URL: http://archive.researchdata.leeds.ac.uk/213/
Abstract
In the early 1950s René Seybold designed an electronic accordion for the Hohner company, named the Electronium. This design ostensibly allowed an accordionist to play with more volume, and also allowed sounds in the lower octave ranges to be loud enough to be heard in more festive and noisy situations. In the early 1960s Harald Bojé started playing the Electronium as a tabletop keyboard instrument rather than using the shoulder straps, and modified his instrument to allow for this. Within the context of the electronic music made in Cologne at the time, the use of a piano style keyboard was anathema. The two electronic instruments initially present in the WDR Studio for Electronic Music at its inception – the Melochord and the Monochord – had been summarily ejected primarily because the keyboard interface was a problematic link to an old fashioned way of thinking about music.
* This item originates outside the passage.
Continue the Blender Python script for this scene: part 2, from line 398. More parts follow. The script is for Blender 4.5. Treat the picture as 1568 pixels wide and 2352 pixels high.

Bojé’s choice of instrument, then, to play mostly compositions by Karlheinz Stockhausen within the Cologne Ensemble was a strange one. Through documents including photographs and letters, this paper will show the evolution of Bojé’s Electronium, and the reactions of technicians and co-performers will illustrate the reception of this electronic instrument in the key period of the mid 1960s when portable synthesizers were not yet available. The many modifications made to the instrument and its appearance in Stockhausen’s compositions from 1967 to 1973 provide great early examples of repurposing and DIY culture in electronic music performance practice, and I will demonstrate how the design of the instrument itself affords many of these modifications, and therefore influences the sound of the music made and composed with this device.